Monday, October 06, 2008

Bernard Ziegler 1933-

Bernard Ziegler was born in 1933, and is the former Airbus senior vice president for engineering. He is the son of the former Airbus CEO, Henri Ziegler.

He was educated at the Ecole Polytechnique (1954) as an engineer and École de l'Air (1955) for his pilot training and military commission. Mr. Ziegler began his career as a fighter pilot in the French air force. He saw action in the Algerian War and was decorated twice.
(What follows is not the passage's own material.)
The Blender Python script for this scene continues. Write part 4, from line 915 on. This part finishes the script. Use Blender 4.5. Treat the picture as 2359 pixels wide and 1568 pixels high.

Principal medals and decorations received include Officer de L’Ordre National due Merite, Médaille de l’Aéronautique,Croix de la valeur militaire and Officer de la Legion d’honneur.

He continued his studies in Ecole Nationale Superieure de L’Aeronautique et de L’Espace (Supaero) (1961) and was later posted to École du Personnel Navigant d'Essais et de Réception (EPNER), the French Air Force test pilot establishment in 1964. He was the chief test pilot for the Dassault Mirage G in 1968. In Airbus, his career spans from chief test pilot (1972) to senior vice president for flight and support, and then to senior vice president for engineering. As a test pilot, he flew the first flight of the A300,A310, A320 and A340.

Bernard Ziegler was the most influential figure in developing the cockpit design and fly-by-wire control system for the Airbus airliners. He proposed that numerous technological innovations be applied to Airbus aircraft; for example using composites, twin-engine configuration for the A300, fly-by-wire and many others. He was the guiding force in the creation of the flight-envelope protection incorporated in the Airbus flight-control software. This innovation allows the pilot to apply the maximum control forces considered necessary while preventing inadvertent inputs that could place the aircraft outside the safety margin. This feature is considered by many to be highly beneficial in avoiding unusual attitudes in flight and in safely maximizing the effectiveness of evasive manoeuvres in response to GPWS warnings.

For his efforts in advancing the fly-by-wire cause, he was honoured by Flight Safety Foundation in 1998. He retired from Airbus after 25 years of service in 1997.